Meh Labs, the startup behind Blink, was founded by Kevin Stephens and Michelle Norgan, both of whom are former Google employees, as is Melissa Mayer, Yahoo’s current chief executive.

The terms of the transaction were not disclosed.

Blink said it was looking to bring “the Blink vision” to Yahoo. The Blink software allows a user to control the amount of time a mobile message is visible, with a countdown timer launching when the user opens the message. The technique is intended to allow people to “show the same honesty and spontaneity in their online conversations as they can in person”, Blink said in a Tuesday statement.

Yahoo has acquired dozens of start-ups since Mayer took over the top position, including a number of mobile acquisitions. The company says it currently has 430 million monthly mobile users.

Mobile expansion

Established Internet companies are currently looking to attract new users and revenues in the rapidly growing smartphone market, often by acquiring popular mobile start-ups.
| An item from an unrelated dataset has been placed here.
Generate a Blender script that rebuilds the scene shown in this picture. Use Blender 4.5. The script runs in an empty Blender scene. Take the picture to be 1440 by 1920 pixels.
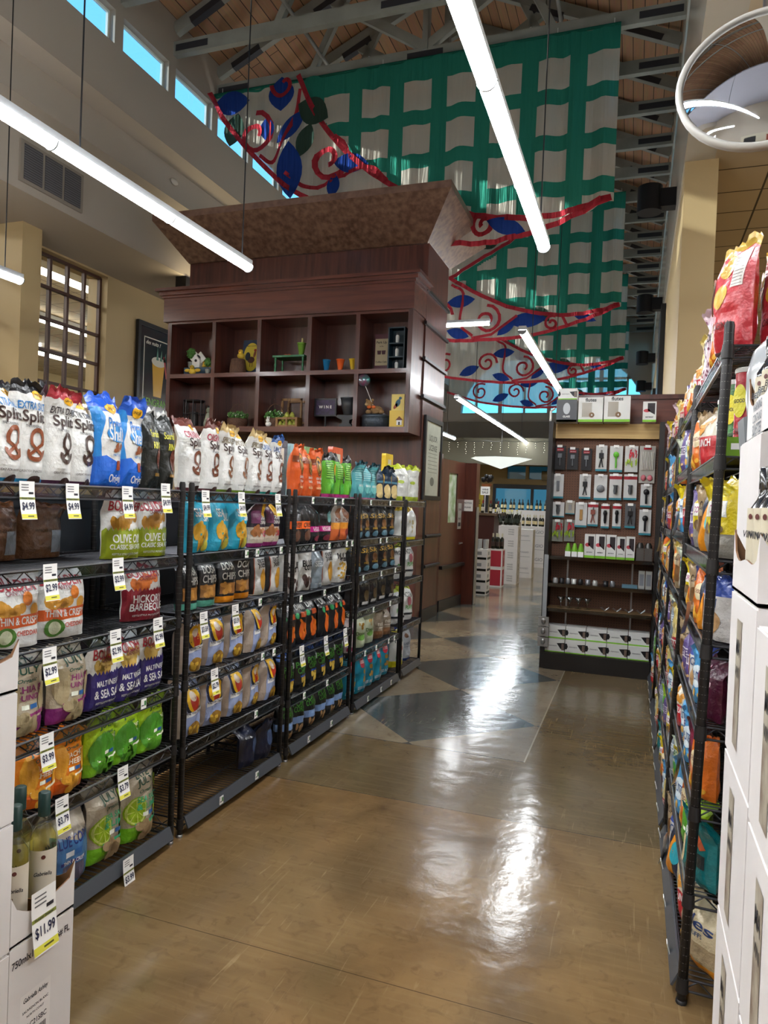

Snapchat, whose mobile software offers disappearing photos, reportedly rejected a $3 billion (£1.9bn) buyout offer from Facebook last year. Facebook went on to acquire WhatsApp for $19bn in February.

In the same month, Japanese e-commerce firm Rakuten paid $900m for Viber, a mobile application that allows users to make free telephone calls and send free text messages.

Snapchat recently settled charges by US regulators that had accused it of deceiving consumers by claiming that photos sent via the service were permanently deleted after a certain period.